— START Records supplied —
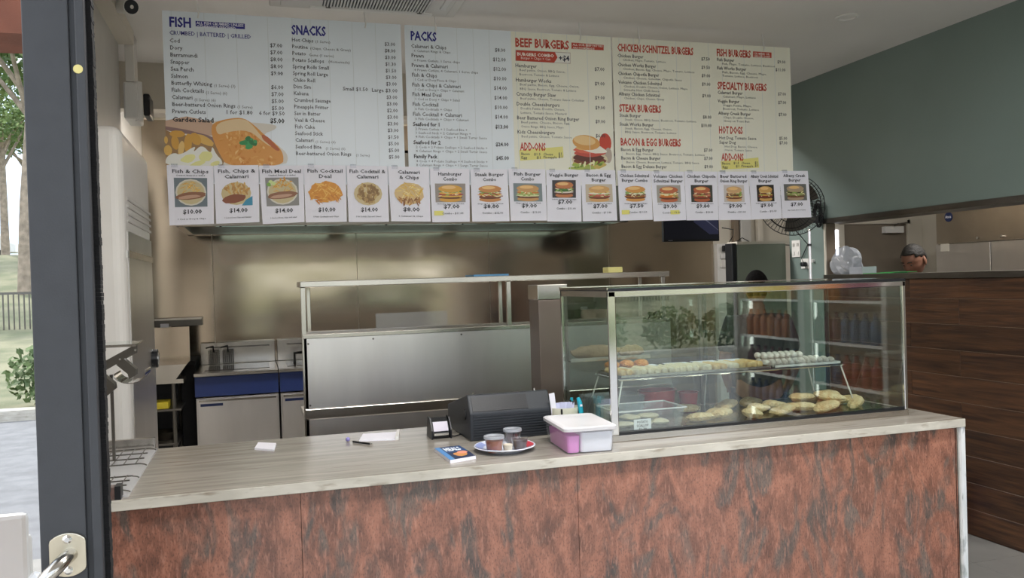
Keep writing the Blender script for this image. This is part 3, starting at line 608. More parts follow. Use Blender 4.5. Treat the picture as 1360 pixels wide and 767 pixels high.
def quad(ink, P, pts, col, nm='banner', lay=.0009):
    t = [p_ for i_, n_, p_ in pending if i_ is ink][0]; I_ = later(Ink(lambda x, z, l: (x, YB - lay - l, z)), nm, t); I_.poly([P(*q) for q in pts], col)
quad(ink, P, [(836, 133), (992, 145), (992, 171), (836, 164)], RED); line(ink, P, 842, 148, 'ALL OUR BEEF PATTIES', .011, 'f0e6da', bold=.02, x2=988); line(ink, P, 842, 163, 'ARE HOMEMADE', .011, 'f0e6da', bold=.02, x2=948)
quad(ink, P, [(564, 168), (831, 182), (831, 236), (564, 222)], 'b9a79c', lay=.0007); quad(ink, P, [(753, 181), (829, 185), (829, 233), (753, 230)], 'e8e6de')
quad(ink, P, [(566, 170), (756, 180), (768, 206), (752, 231), (566, 221)], RED, lay=.0010)
line(ink, P, 572, 196, 'BURGERS COMBO', .017, 'f4e9de', bold=.03, x2=750); line(ink, P, 590, 213, 'Burger + Chips + Can', .014, 'f4e9de', bold=0, x2=732); line(ink, P, 774, 220, '+$4', .028, '2a2a40', bold=.03, x2=825)
bb = [('Hamburger', 252, ['Beef pattie, Onion, BBQ Sauce,', 'Beetroot, Tomato & Lettuce'], '$7.00'), ('Hamburger Works', 322, ['Beef pattie, Bacon, Egg, Cheese, Onion,', 'BBQ Sauce, Beetroot, Tomato & Lettuce'], '$9.00'), ('Crunchy Burger Slaw', 390, ['Beef pattie, Cheese, Tomato Sauce Coleslaw'], '$9.00'), ('Double Cheeseburgers', 438, ['Double Pattie, Double Cheese,', 'Lettuce, Tomato Sauce, Mustard'], '$9.00'), ('Beer Battered Onion Ring Burger', 505, ['Beef pattie, Cheese, Bacon, Egg,', 'Onion Rings, BBQ Sauce, Mayo'], '$9.00'), ('Kids Cheeseburgers', 574, ['Beef pattie, Cheese, Tomato Sauce'], '$6.00')]
for i, (a, y, sub, pr_) in enumerate(bb):
    line(ink, P, 563 + i * 2, y, a, .0195, bold=.01)
    for j, s in enumerate(sub): line(ink, P, 583 + i * 2, y + 19 + j * 21, s, .0125, SUB, bold=0, x2=583 + i * 2 + len(s) * 7.35)
    line(ink, P, 996 + i, y + 20, pr_, .0195, align='RIGHT')
def addons(ink, P, q, hx, hy, hx2, rows_):
    quad(ink, P, q, 'e5dd84', 'yellow_patch'); line(ink, P, hx, hy, 'ADD-ONS', .041, RED, bold=.03, x2=hx2)
    for (x, y, s, x2) in rows_: line(ink, P, x, y, s, .0135, TX, bold=.015, x2=x2)
addons(ink, P, [(582, 655), (794, 637), (798, 690), (588, 706)], 588, 655, 712, [(592, 678, 'Bacon', 632), (592, 696, 'Egg', 620), (654, 680, '$1.5', 685), (666, 696, '$1', 685), (700, 680, 'Cheese', 746), (700, 694, 'Pineapple', 764), (772, 678, '$1', 788), (772, 692, '$1', 790)])
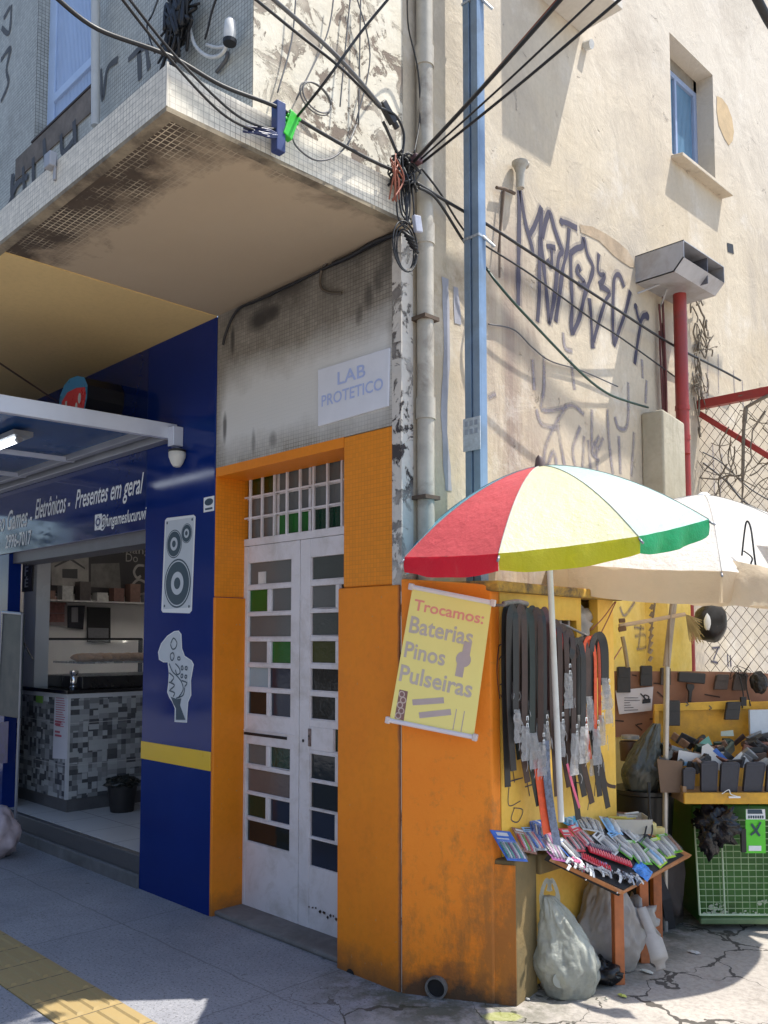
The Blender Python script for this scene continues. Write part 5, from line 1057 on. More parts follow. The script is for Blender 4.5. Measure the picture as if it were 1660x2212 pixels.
for (u, v, du, dv) in ((.25, .83, .38, -.07), (.36, .91, .38, -.08)): m.ribbon([bp(u, v), bp(u+du, v+dv)], .026, nn)
m.ribbon([bp(.80, .80), bp(.80, .95)], .004, nn); m.ribbon([bp(.90, .80), bp(.90, .95)], .004, nn); m.build('printed_pictures', M_ink2, bn)
m = MB(); m.poly([bp(.06, .975), bp(.18, .975), bp(.17, .76), bp(.06, .76)]); o = m.build('battery_picture', mat('brown_ink', (.24, .13, .12), .5, .2), bn)
m = MB()
for k in range(5): m.disc(bp(.10+.03*(k % 2), .95-.04*k)+nn*.001, .010, .015, Uh, Vh, 14)
m.build('battery_ring', mat('pale_ink', (.60, .48, .44), .5), bn)

# ================================================================ umbrellas
def fabric(name, c, tr=.45, rough=.42, crinkle=.3):
    return mat(name, c, rough, .10, 2.2, min(1, crinkle*2), transl=tr, bdist=.02, coat=.2)
def umbrella(root, Cc, e1, e2, nrm, Rr, H, ribs0, gores, vals, drop, n=8, scal=.25, thick=False, pw=1.75):
    e1, e2, nrm = e1.normalized(), e2.normalized(), nrm.normalized(); step = 2*math.pi/n; NT_, NA = 12, 8; rim = []
    def P(t, ang, u):
        # u in 0..1 across the gore; the cloth is pulled straight between ribs and bellies a little
        a0, a1 = ribs0+ang*step, ribs0+(ang+1)*step
        p0 = e1*math.cos(a0)+e2*math.sin(a0); p1 = e1*math.cos(a1)+e2*math.sin(a1); d = p0*(1-u)+p1*u; sag = math.sin(math.pi*u)*.035*t+.006*noise.noise(V((ang*3+u*4, t*5, Rr*9)))*t+.004*math.sin(u*23+ang)*t**3
        return Cc+d*Rr*t*(1-sag*.6)+nrm*(H*(1-t**pw)-sag*Rr*.25)
    for g in range(n):
        m = MB(); vs = []; 
        for i in range(NT_+1):
            for j in range(NA+1): vs.append(P(i/NT_, g, j/NA))
        m.add(vs, [(i*(NA+1)+j, (i+1)*(NA+1)+j, (i+1)*(NA+1)+j+1, i*(NA+1)+j+1) for i in range(NT_) for j in range(NA)])
        o = m.build('canopy_panel', gores[g], root, smooth=True)
        m = MB(); vs = []
        for j in range(NA*2+1):
            u = j/(NA*2); p = P(1, g, u); q = P(.97, g, u); out = (p-Cc).normalized()
            dr = drop*(1-scal*(abs(2*u-1)**2.5)); wv = .006*math.sin(u*17+g)
            vs += [p+out*.001, p-UZ*dr*.5+out*(wv+.004), p-UZ*dr+out*(wv*1.6)]
        m.add(vs, [(3*j+k, 3*j+3+k, 3*j+4+k, 3*j+1+k) for j in range(NA*2) for k in range(2)]); m.build('valance', vals[g], o, smooth=True)
        m = MB(); m.tube([P(t/8, g, 0)-nrm*.008 for t in range(9)], .0045, 6); m.tube([P(1, g, 0)-nrm*.008, P(1, g, 0)+(P(1, g, 0)-P(.9, g, 0)).normalized()*.03-nrm*.008], .005, 6)
        rb = m.build('rib', M_alud, root, smooth=True); m = MB(); m.tube([P(t/12, g, 0)+nrm*.0012 for t in range(13)], .0022, 4); m.build('seam', mat('seam_thread', (.45, .44, .42), .8), o); m = MB(); m.tube([P(.52, g, 0)-nrm*.012, Cc+nrm*(-.06)], .0035, 6); m.build('strut', M_alud, rb)
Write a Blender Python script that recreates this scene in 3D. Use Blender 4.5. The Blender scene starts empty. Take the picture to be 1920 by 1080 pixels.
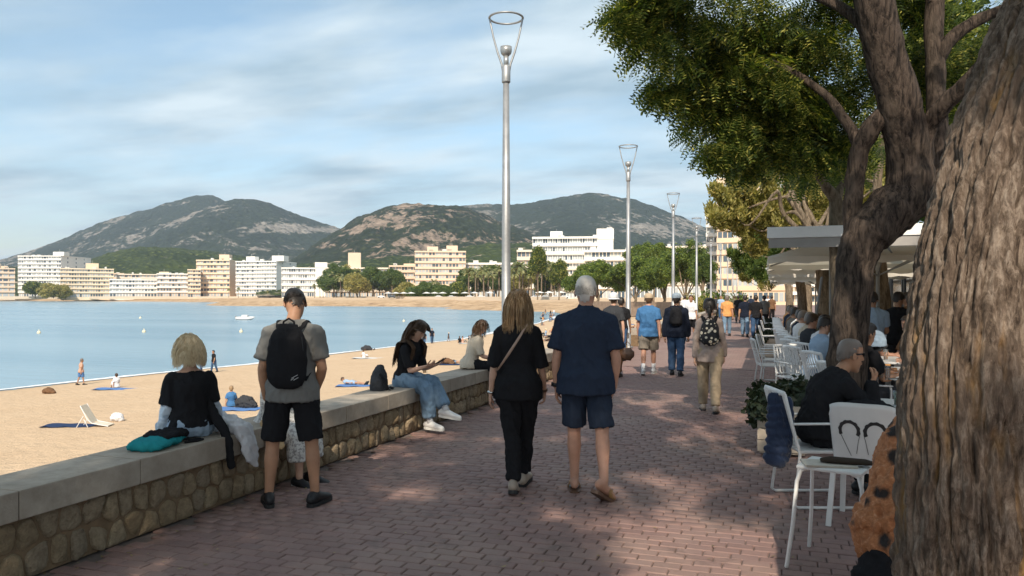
— END Records supplied —
_Stated goal_:
Copy out each line of the data where the string "Python" appears.

_Solved problem_:
The Blender Python script for this scene continues. Write part 5, from line 1057 on. More parts follow. The script is for Blender 4.5. Measure the picture as if it were 1660x2212 pixels.
Write a Blender Python script that recreates this scene in 3D. Use Blender 4.5. The Blender scene starts empty. Take the picture to be 1920 by 1080 pixels.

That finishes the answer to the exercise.